If the agent still claims on the bond: the formal process
If you and the agent cannot agree, the agent will lodge a notice of claim through Residential Bonds Online (RBO). You then have 14 days to dispute. The formal process is the same regardless of how the dispute started:
1. You receive a CBS notice through RBO. 2. You have 14 days to dispute, agree, or make a counter-offer. 3. If disputed, the CBS Tenancies Branch attempts conciliation. 4. If conciliation fails, the matter can be referred to SACAT for a binding determination.
The key 14-day window is non-negotiable. If you do not respond within 14 days, you may be treated as 'silent' and CBS may pay the bond as the agent claimed. Set a reminder. Check RBO. Do not let the window close because you were not paying attention.
Full walk-through of the dispute process in /guides/sa-bond-refund-process. Full walk-through of SACAT in /guides/sacat-bond-disputes-explained.
When the agent's claim is partly fair - the counter-offer
Sometimes the agent's claim is partly fair. Maybe you genuinely did miss the oven, or the cleaner did not get to a corner that was within scope. Maybe a section of grout was visibly stained at move-out. These items, you accept.
But the rest of the claim - the marks on walls that were already there, the 'wall washing' charge for fair wear and tear, the 'dust on top of doorframes' that arguably sits inside the 'reasonably clean' standard - you do not accept.
This is where a counter-offer helps. Through RBO, you can propose a different split: 'I accept $X for [items I agree need addressing]. I do not accept the remaining $Y.' The agent then accepts, rejects, or counter-counter-offers.

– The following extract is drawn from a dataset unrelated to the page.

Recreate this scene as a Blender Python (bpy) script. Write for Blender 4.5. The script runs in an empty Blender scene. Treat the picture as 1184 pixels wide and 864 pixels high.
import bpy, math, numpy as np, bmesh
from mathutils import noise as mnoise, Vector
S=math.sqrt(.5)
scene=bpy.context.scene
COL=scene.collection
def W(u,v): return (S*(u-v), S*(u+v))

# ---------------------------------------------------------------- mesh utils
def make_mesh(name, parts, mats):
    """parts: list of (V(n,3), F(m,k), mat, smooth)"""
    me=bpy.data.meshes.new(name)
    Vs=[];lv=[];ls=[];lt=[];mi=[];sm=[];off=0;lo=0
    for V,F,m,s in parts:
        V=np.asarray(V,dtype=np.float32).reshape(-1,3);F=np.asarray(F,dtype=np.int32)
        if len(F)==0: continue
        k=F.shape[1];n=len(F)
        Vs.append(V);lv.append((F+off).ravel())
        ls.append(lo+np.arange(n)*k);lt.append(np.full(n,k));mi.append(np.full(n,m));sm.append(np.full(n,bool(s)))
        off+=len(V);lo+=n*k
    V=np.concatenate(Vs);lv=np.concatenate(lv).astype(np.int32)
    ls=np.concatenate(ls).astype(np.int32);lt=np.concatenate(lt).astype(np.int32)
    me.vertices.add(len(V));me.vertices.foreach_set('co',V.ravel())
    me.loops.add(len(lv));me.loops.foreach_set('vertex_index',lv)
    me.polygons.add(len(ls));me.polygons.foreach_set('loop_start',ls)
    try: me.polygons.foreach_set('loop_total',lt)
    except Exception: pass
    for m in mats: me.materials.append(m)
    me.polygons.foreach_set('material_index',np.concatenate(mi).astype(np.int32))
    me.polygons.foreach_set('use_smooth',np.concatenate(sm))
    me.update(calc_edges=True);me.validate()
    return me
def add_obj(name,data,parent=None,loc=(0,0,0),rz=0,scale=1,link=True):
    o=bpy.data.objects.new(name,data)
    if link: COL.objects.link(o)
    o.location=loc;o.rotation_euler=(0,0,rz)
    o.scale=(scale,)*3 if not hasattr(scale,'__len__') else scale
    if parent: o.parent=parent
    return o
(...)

Counter-offers are common, sensible, and often resolve the dispute without conciliation or SACAT. Making a counter-offer is not an admission of liability for the rest of the claim - if it is rejected, the dispute simply proceeds as normal.
Get help if you need it
You do not have to handle this alone. The free options:
- Consumer and Business Services on 131 882 - they administer the Act and can answer specific questions about the process
- The SA Law Handbook, published by the Legal Services Commission of South Australia, has a free chapter on finalising a tenancy at lawhandbook.sa.gov.au
- Tenancy advice services in SA can give 1-on-1 advice and sometimes support you through conciliation
- Community legal centres in metro Adelaide handle some tenancy matters
Worth knowing: bond disputes are routine. CBS conciliators and SACAT Tribunal Members handle these all day. There is nothing unusual about your situation, however overwhelming it feels right now. With a condition report, dated photos and a clean scope, you have the materials to argue your position fairly.